Spot palladium was quoted late in New York at $202.50/207.50.
"Some of the customers did in fact pay up for this palladium on the close," said Ralph D'Esposito at RJ Futures, adding that a pullback to $200 or $203 could be helpful before palladium heads up to $230.
"You might have to shake out a little bit just to build something below you," he said.
The benchmark contract reached $219 Friday morning, its highest price since Nov. 30, 2004, as speculators bet that it was due to catch up to rallies in other metals.
Thursday's decision by Russia's government to declassify palladium stock and reserve levels was a catalyst for the 14-percent gain on the week.
"With the knee-jerk reaction to Russia's data declassification starting to subside, palladium is likely to settle around $200-10 for now but is still open to pressure due to the heavily oversupplied fundamentals," wrote James Moore at TheBullionDesk.com.

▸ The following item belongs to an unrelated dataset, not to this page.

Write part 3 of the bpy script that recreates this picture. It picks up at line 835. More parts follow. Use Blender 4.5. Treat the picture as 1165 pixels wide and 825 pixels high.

Russia long controlled the global supply of palladium, a platinum group metal used in automobile catalytic converters. But Russia's stockpile has always been a state secret.
South Africa has raised its production of palladium significantly in recent years. The country is the most important producer of platinum, which can be substituted for palladium in most gasoline engines and is popular as jewelry.
April platinum was down $2.50 at $868 an ounce. Spot platinum was last at $862.50/867.50.
Funds have been shifting out of the dollar and buying hard assets as U.S. stocks and bonds struggle. Commodities, especially metals, have benefited from the rotation away from paper assets, which started last year.
"Most of the attention has actually been on palladium," said a New York trader. "There is a little bit of profit-taking going on in palladium and very good two-way volume. There's speculative interest on the buy side and still seems to be a little bit of producer selling into this."
COMEX gold for April delivery ended up 70 cents at $435.80, holding in a narrow $433.30 to $436.60 trading range. An estimated 36,000 contracts changed hands, compared with 51,302 tallied on Friday.
Spot gold was quoted at $434.40/5.20, up from Friday's close at $433.60/4.40. London's late fix was $433.00.
May silver rose 1 cent to $7.395 an ounce, trading from $7.465 to $7.34. Spot silver fetched $7.33/36, up from $7.32/35. It fixed at $7.35.